DIRECTIVE: Copy out the data below verbatim.

SOURCE EXCERPT:

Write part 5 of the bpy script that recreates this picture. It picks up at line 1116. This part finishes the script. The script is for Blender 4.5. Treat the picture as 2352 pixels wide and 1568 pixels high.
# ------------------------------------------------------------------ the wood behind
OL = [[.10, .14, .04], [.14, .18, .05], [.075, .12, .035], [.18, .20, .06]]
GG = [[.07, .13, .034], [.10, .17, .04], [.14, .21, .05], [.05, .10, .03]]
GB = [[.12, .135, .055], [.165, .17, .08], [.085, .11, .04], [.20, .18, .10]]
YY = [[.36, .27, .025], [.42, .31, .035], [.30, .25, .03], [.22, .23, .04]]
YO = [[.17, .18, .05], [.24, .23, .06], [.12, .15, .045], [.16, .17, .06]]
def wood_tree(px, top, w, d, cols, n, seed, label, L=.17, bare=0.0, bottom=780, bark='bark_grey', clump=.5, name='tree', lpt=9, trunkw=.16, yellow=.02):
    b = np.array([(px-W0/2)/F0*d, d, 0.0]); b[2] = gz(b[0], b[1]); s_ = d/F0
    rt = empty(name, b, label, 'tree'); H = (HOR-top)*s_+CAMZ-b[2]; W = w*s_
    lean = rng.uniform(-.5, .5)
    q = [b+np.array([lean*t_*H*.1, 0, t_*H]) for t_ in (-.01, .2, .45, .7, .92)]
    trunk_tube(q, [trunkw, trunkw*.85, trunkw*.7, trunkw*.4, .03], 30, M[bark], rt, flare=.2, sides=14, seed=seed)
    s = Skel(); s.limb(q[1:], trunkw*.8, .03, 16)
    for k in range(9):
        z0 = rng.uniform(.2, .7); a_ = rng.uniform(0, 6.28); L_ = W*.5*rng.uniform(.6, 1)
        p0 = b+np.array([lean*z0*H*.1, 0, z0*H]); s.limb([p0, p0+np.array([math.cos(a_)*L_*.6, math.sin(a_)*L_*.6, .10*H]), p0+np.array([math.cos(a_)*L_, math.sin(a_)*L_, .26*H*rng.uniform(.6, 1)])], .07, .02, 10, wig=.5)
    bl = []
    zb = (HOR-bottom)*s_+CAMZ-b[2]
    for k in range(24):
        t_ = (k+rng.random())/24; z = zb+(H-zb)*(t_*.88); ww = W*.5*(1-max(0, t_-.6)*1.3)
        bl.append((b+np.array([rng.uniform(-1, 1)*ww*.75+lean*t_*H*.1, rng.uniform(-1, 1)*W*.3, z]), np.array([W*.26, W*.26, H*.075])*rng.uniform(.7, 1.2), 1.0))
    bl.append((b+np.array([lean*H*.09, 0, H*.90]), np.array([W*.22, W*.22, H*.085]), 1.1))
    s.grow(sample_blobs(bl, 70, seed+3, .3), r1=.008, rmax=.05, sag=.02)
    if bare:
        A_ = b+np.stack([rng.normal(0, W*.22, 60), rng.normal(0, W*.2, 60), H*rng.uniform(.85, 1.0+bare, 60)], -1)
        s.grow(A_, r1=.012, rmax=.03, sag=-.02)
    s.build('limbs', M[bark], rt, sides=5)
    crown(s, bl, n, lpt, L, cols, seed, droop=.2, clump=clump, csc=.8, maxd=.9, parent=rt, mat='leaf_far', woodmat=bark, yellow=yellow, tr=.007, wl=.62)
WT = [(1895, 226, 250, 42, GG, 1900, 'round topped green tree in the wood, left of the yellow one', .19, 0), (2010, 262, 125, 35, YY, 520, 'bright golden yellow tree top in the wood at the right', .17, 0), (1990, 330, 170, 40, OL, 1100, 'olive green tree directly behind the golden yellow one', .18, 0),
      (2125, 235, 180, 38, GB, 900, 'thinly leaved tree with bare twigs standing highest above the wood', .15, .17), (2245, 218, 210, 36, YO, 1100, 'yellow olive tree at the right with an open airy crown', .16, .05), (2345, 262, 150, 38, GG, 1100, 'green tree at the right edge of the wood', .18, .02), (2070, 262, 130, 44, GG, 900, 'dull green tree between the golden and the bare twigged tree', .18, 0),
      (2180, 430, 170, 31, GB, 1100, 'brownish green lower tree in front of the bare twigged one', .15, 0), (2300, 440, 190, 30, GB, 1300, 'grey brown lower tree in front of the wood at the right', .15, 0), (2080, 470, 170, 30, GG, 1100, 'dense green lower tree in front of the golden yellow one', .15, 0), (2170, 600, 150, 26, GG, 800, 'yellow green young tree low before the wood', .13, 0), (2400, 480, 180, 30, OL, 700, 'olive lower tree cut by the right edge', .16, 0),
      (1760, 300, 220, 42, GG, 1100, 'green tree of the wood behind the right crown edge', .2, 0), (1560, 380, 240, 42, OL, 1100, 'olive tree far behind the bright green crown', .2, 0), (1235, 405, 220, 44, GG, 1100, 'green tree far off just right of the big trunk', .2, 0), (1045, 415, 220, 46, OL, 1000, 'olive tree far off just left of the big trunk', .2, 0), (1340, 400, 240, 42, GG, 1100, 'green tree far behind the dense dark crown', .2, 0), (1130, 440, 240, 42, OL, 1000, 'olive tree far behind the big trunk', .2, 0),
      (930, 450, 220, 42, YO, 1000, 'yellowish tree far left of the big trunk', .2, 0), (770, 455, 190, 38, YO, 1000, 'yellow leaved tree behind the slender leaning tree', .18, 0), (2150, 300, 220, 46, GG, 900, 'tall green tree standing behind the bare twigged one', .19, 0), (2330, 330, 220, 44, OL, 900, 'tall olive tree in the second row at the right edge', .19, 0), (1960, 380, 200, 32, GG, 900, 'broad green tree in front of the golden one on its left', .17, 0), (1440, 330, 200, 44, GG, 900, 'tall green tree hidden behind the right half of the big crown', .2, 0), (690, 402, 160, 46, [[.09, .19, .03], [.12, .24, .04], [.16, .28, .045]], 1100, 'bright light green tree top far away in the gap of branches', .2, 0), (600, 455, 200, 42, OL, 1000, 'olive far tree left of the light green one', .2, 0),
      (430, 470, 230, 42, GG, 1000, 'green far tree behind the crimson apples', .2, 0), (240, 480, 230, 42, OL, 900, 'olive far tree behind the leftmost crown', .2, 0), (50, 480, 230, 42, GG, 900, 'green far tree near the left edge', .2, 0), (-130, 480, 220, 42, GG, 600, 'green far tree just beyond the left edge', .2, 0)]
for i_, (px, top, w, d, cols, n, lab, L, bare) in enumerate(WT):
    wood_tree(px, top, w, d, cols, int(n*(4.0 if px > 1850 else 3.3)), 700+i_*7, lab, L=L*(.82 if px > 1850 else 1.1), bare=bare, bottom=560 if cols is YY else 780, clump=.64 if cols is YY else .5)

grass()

TASK ANSWER:
Write part 5 of the bpy script that recreates this picture. It picks up at line 1116. This part finishes the script. The script is for Blender 4.5. Treat the picture as 2352 pixels wide and 1568 pixels high.
# ------------------------------------------------------------------ the wood behind
OL = [[.10, .14, .04], [.14, .18, .05], [.075, .12, .035], [.18, .20, .06]]
GG = [[.07, .13, .034], [.10, .17, .04], [.14, .21, .05], [.05, .10, .03]]
GB = [[.12, .135, .055], [.165, .17, .08], [.085, .11, .04], [.20, .18, .10]]
YY = [[.36, .27, .025], [.42, .31, .035], [.30, .25, .03], [.22, .23, .04]]
YO = [[.17, .18, .05], [.24, .23, .06], [.12, .15, .045], [.16, .17, .06]]
def wood_tree(px, top, w, d, cols, n, seed, label, L=.17, bare=0.0, bottom=780, bark='bark_grey', clump=.5, name='tree', lpt=9, trunkw=.16, yellow=.02):
    b = np.array([(px-W0/2)/F0*d, d, 0.0]); b[2] = gz(b[0], b[1]); s_ = d/F0
    rt = empty(name, b, label, 'tree'); H = (HOR-top)*s_+CAMZ-b[2]; W = w*s_
    lean = rng.uniform(-.5, .5)
    q = [b+np.array([lean*t_*H*.1, 0, t_*H]) for t_ in (-.01, .2, .45, .7, .92)]
    trunk_tube(q, [trunkw, trunkw*.85, trunkw*.7, trunkw*.4, .03], 30, M[bark], rt, flare=.2, sides=14, seed=seed)
    s = Skel(); s.limb(q[1:], trunkw*.8, .03, 16)
    for k in range(9):
        z0 = rng.uniform(.2, .7); a_ = rng.uniform(0, 6.28); L_ = W*.5*rng.uniform(.6, 1)
        p0 = b+np.array([lean*z0*H*.1, 0, z0*H]); s.limb([p0, p0+np.array([math.cos(a_)*L_*.6, math.sin(a_)*L_*.6, .10*H]), p0+np.array([math.cos(a_)*L_, math.sin(a_)*L_, .26*H*rng.uniform(.6, 1)])], .07, .02, 10, wig=.5)
    bl = []
    zb = (HOR-bottom)*s_+CAMZ-b[2]
    for k in range(24):
        t_ = (k+rng.random())/24; z = zb+(H-zb)*(t_*.88); ww = W*.5*(1-max(0, t_-.6)*1.3)
        bl.append((b+np.array([rng.uniform(-1, 1)*ww*.75+lean*t_*H*.1, rng.uniform(-1, 1)*W*.3, z]), np.array([W*.26, W*.26, H*.075])*rng.uniform(.7, 1.2), 1.0))
    bl.append((b+np.array([lean*H*.09, 0, H*.90]), np.array([W*.22, W*.22, H*.085]), 1.1))
    s.grow(sample_blobs(bl, 70, seed+3, .3), r1=.008, rmax=.05, sag=.02)
    if bare:
        A_ = b+np.stack([rng.normal(0, W*.22, 60), rng.normal(0, W*.2, 60), H*rng.uniform(.85, 1.0+bare, 60)], -1)
        s.grow(A_, r1=.012, rmax=.03, sag=-.02)
    s.build('limbs', M[bark], rt, sides=5)
    crown(s, bl, n, lpt, L, cols, seed, droop=.2, clump=clump, csc=.8, maxd=.9, parent=rt, mat='leaf_far', woodmat=bark, yellow=yellow, tr=.007, wl=.62)
WT = [(1895, 226, 250, 42, GG, 1900, 'round topped green tree in the wood, left of the yellow one', .19, 0), (2010, 262, 125, 35, YY, 520, 'bright golden yellow tree top in the wood at the right', .17, 0), (1990, 330, 170, 40, OL, 1100, 'olive green tree directly behind the golden yellow one', .18, 0),
      (2125, 235, 180, 38, GB, 900, 'thinly leaved tree with bare twigs standing highest above the wood', .15, .17), (2245, 218, 210, 36, YO, 1100, 'yellow olive tree at the right with an open airy crown', .16, .05), (2345, 262, 150, 38, GG, 1100, 'green tree at the right edge of the wood', .18, .02), (2070, 262, 130, 44, GG, 900, 'dull green tree between the golden and the bare twigged tree', .18, 0),
      (2180, 430, 170, 31, GB, 1100, 'brownish green lower tree in front of the bare twigged one', .15, 0), (2300, 440, 190, 30, GB, 1300, 'grey brown lower tree in front of the wood at the right', .15, 0), (2080, 470, 170, 30, GG, 1100, 'dense green lower tree in front of the golden yellow one', .15, 0), (2170, 600, 150, 26, GG, 800, 'yellow green young tree low before the wood', .13, 0), (2400, 480, 180, 30, OL, 700, 'olive lower tree cut by the right edge', .16, 0),
      (1760, 300, 220, 42, GG, 1100, 'green tree of the wood behind the right crown edge', .2, 0), (1560, 380, 240, 42, OL, 1100, 'olive tree far behind the bright green crown', .2, 0), (1235, 405, 220, 44, GG, 1100, 'green tree far off just right of the big trunk', .2, 0), (1045, 415, 220, 46, OL, 1000, 'olive tree far off just left of the big trunk', .2, 0), (1340, 400, 240, 42, GG, 1100, 'green tree far behind the dense dark crown', .2, 0), (1130, 440, 240, 42, OL, 1000, 'olive tree far behind the big trunk', .2, 0),
      (930, 450, 220, 42, YO, 1000, 'yellowish tree far left of the big trunk', .2, 0), (770, 455, 190, 38, YO, 1000, 'yellow leaved tree behind the slender leaning tree', .18, 0), (2150, 300, 220, 46, GG, 900, 'tall green tree standing behind the bare twigged one', .19, 0), (2330, 330, 220, 44, OL, 900, 'tall olive tree in the second row at the right edge', .19, 0), (1960, 380, 200, 32, GG, 900, 'broad green tree in front of the golden one on its left', .17, 0), (1440, 330, 200, 44, GG, 900, 'tall green tree hidden behind the right half of the big crown', .2, 0), (690, 402, 160, 46, [[.09, .19, .03], [.12, .24, .04], [.16, .28, .045]], 1100, 'bright light green tree top far away in the gap of branches', .2, 0), (600, 455, 200, 42, OL, 1000, 'olive far tree left of the light green one', .2, 0),
      (430, 470, 230, 42, GG, 1000, 'green far tree behind the crimson apples', .2, 0), (240, 480, 230, 42, OL, 900, 'olive far tree behind the leftmost crown', .2, 0), (50, 480, 230, 42, GG, 900, 'green far tree near the left edge', .2, 0), (-130, 480, 220, 42, GG, 600, 'green far tree just beyond the left edge', .2, 0)]
for i_, (px, top, w, d, cols, n, lab, L, bare) in enumerate(WT):
    wood_tree(px, top, w, d, cols, int(n*(4.0 if px > 1850 else 3.3)), 700+i_*7, lab, L=L*(.82 if px > 1850 else 1.1), bare=bare, bottom=560 if cols is YY else 780, clump=.64 if cols is YY else .5)

grass()